(THE REQUEST): Everything in the listing should be restated word for word.

# RAW DATA start

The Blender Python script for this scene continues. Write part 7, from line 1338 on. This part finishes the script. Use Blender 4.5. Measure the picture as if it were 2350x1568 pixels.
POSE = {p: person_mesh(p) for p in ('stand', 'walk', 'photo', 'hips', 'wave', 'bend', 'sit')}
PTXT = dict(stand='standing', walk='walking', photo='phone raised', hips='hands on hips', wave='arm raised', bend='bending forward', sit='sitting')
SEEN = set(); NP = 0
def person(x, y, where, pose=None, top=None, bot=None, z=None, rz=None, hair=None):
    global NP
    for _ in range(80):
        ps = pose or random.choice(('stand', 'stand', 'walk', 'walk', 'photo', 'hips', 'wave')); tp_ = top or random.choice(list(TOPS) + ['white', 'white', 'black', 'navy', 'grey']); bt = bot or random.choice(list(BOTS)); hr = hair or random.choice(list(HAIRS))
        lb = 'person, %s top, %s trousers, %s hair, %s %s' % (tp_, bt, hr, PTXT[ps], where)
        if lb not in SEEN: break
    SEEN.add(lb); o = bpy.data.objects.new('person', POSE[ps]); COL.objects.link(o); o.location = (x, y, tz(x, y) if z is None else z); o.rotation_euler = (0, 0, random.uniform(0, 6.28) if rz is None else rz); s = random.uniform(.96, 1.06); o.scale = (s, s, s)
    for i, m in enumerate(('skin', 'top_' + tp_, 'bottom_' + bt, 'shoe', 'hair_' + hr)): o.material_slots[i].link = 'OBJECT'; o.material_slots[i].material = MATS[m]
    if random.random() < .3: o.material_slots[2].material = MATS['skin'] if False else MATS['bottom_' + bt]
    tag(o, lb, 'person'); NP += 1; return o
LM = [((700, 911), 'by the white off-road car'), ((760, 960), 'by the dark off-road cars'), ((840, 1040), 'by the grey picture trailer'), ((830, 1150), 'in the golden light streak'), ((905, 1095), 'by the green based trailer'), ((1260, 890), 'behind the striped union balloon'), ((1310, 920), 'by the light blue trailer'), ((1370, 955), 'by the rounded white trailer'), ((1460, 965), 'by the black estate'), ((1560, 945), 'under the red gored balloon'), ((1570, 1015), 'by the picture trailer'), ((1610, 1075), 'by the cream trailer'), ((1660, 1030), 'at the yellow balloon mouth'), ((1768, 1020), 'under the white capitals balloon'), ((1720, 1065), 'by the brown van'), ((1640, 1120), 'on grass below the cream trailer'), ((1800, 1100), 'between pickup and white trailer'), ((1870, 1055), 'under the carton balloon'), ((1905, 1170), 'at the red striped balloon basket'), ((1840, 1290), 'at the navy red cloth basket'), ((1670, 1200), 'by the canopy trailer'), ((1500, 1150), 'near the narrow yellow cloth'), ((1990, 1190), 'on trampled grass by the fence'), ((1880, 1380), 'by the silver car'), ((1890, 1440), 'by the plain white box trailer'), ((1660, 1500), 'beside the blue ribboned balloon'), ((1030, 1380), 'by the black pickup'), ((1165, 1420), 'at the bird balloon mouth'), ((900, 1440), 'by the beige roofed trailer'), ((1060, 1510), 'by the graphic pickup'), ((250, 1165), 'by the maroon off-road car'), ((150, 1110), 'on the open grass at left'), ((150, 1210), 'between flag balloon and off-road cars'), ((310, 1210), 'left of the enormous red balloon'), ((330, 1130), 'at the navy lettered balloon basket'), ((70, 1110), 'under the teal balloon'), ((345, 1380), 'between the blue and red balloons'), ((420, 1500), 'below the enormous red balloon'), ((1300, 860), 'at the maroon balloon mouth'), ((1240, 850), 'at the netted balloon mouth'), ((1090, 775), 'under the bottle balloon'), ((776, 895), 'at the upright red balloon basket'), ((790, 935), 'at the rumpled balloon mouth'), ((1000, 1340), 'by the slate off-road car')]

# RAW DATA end

(ANSWER TO THIS TASK):
The Blender Python script for this scene continues. Write part 7, from line 1338 on. This part finishes the script. Use Blender 4.5. Measure the picture as if it were 2350x1568 pixels.
POSE = {p: person_mesh(p) for p in ('stand', 'walk', 'photo', 'hips', 'wave', 'bend', 'sit')}
PTXT = dict(stand='standing', walk='walking', photo='phone raised', hips='hands on hips', wave='arm raised', bend='bending forward', sit='sitting')
SEEN = set(); NP = 0
def person(x, y, where, pose=None, top=None, bot=None, z=None, rz=None, hair=None):
    global NP
    for _ in range(80):
        ps = pose or random.choice(('stand', 'stand', 'walk', 'walk', 'photo', 'hips', 'wave')); tp_ = top or random.choice(list(TOPS) + ['white', 'white', 'black', 'navy', 'grey']); bt = bot or random.choice(list(BOTS)); hr = hair or random.choice(list(HAIRS))
        lb = 'person, %s top, %s trousers, %s hair, %s %s' % (tp_, bt, hr, PTXT[ps], where)
        if lb not in SEEN: break
    SEEN.add(lb); o = bpy.data.objects.new('person', POSE[ps]); COL.objects.link(o); o.location = (x, y, tz(x, y) if z is None else z); o.rotation_euler = (0, 0, random.uniform(0, 6.28) if rz is None else rz); s = random.uniform(.96, 1.06); o.scale = (s, s, s)
    for i, m in enumerate(('skin', 'top_' + tp_, 'bottom_' + bt, 'shoe', 'hair_' + hr)): o.material_slots[i].link = 'OBJECT'; o.material_slots[i].material = MATS[m]
    if random.random() < .3: o.material_slots[2].material = MATS['skin'] if False else MATS['bottom_' + bt]
    tag(o, lb, 'person'); NP += 1; return o
LM = [((700, 911), 'by the white off-road car'), ((760, 960), 'by the dark off-road cars'), ((840, 1040), 'by the grey picture trailer'), ((830, 1150), 'in the golden light streak'), ((905, 1095), 'by the green based trailer'), ((1260, 890), 'behind the striped union balloon'), ((1310, 920), 'by the light blue trailer'), ((1370, 955), 'by the rounded white trailer'), ((1460, 965), 'by the black estate'), ((1560, 945), 'under the red gored balloon'), ((1570, 1015), 'by the picture trailer'), ((1610, 1075), 'by the cream trailer'), ((1660, 1030), 'at the yellow balloon mouth'), ((1768, 1020), 'under the white capitals balloon'), ((1720, 1065), 'by the brown van'), ((1640, 1120), 'on grass below the cream trailer'), ((1800, 1100), 'between pickup and white trailer'), ((1870, 1055), 'under the carton balloon'), ((1905, 1170), 'at the red striped balloon basket'), ((1840, 1290), 'at the navy red cloth basket'), ((1670, 1200), 'by the canopy trailer'), ((1500, 1150), 'near the narrow yellow cloth'), ((1990, 1190), 'on trampled grass by the fence'), ((1880, 1380), 'by the silver car'), ((1890, 1440), 'by the plain white box trailer'), ((1660, 1500), 'beside the blue ribboned balloon'), ((1030, 1380), 'by the black pickup'), ((1165, 1420), 'at the bird balloon mouth'), ((900, 1440), 'by the beige roofed trailer'), ((1060, 1510), 'by the graphic pickup'), ((250, 1165), 'by the maroon off-road car'), ((150, 1110), 'on the open grass at left'), ((150, 1210), 'between flag balloon and off-road cars'), ((310, 1210), 'left of the enormous red balloon'), ((330, 1130), 'at the navy lettered balloon basket'), ((70, 1110), 'under the teal balloon'), ((345, 1380), 'between the blue and red balloons'), ((420, 1500), 'below the enormous red balloon'), ((1300, 860), 'at the maroon balloon mouth'), ((1240, 850), 'at the netted balloon mouth'), ((1090, 775), 'under the bottle balloon'), ((776, 895), 'at the upright red balloon basket'), ((790, 935), 'at the rumpled balloon mouth'), ((1000, 1340), 'by the slate off-road car')]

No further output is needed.